"As the load impedance seen by the cartridge becomes higher in relation to the cartridge's internal impedance, the difference between the two calculations (i.e., the calculations with and without application of equation*) becomes progressively smaller and less significant. That can be seen by running some calculations for various load impedances and turns ratios, such as the 117.5 ohm/20x example I provided.
The difference between the 10.6 mv and 5.1387 mv numbers is only as large as it is (more than a factor of 2) because the 37.5 ohm loading is undoubtedly much too low to be optimal for the particular cartridge, given the cartridge's 40 ohm specified impedance."
Yes, however the cartridge impedance is fixed and I was hoping to vary the step up in the analysis. In the end it makes no difference effecitve/(effective+cart)->40/(40+40) will always be 0.5, clearly the voltage drops by half when the impedance are equal. But you can see that when the effective load goes up the ratio also goes up.

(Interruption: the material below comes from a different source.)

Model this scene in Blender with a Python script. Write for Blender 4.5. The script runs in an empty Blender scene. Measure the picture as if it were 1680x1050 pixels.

look at what happens when the effective load goes to 100..100/(100+40) = 0.71....
or if it goes to 470...470/(470+40) = 0.92
or look at what happens when effective load falls to 5...5/(5+40)...=0.1111
Increasing the cartridge impedance is the flip side of the equation. Holding the effective load constant, as the cartridge impedance increases the equation falls from 1 towards zero reducing the output voltage.
All this to say, We are looking at the same thing, I just wanted to understand what exactly you meant by heavily loaded. Effective load close to or less than cart impedance is what I think you mean is a problem...or by heavily loaded.